I think the best way to make sense of the data is to postulate us accepting a view on which (a) severe pain to animals is not a great evil in and of itself, but (b) to cause severe pain to animals is to behave in a particularly vicious and censure-worthy fashion, and (c) we have special duties of care towards some animals often in exchange for goods we receive from the animals (labor, milk, meat, entertainment, companionship, etc.)

Points (a)-(c) fit with the Kantian idea that what makes cruelty to animals wrong is not primarily the harm to the animals, but the dehumanization of the cruelly behaving person, though I don't want to endorse the Kantian idea.

2 comments:

Derrick said...

While I'm inclined to agree that these behavior cohere with (b), couldn't it be the case that (a) is explained by most people's beliefs that interfering with the suffering of these animals would create more harm than good (e.g. by eliminating predators, the prey species would end up overpopulated, etc.)?

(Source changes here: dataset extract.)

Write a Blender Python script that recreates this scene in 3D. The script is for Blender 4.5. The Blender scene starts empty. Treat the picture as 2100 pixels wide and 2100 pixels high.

Additionally, I'm not clear why our behaviors towards these animals lends support to (c). Could you say more about that?

Alexander R Pruss said...

Well, there are ways of interfering in the predator-prey relationship that do not lead to overpopulation. E.g., by painlessly killing the prey on behalf of the predator, or by (painlessly) getting rid of (or putting in zoos) the predators and legalizing hunting by hunters who pass tests in marksmanship and relatively painless killing. But we don't think these are the ways to go.

As for (c), this is my best explanation of the difference between 2 and 3.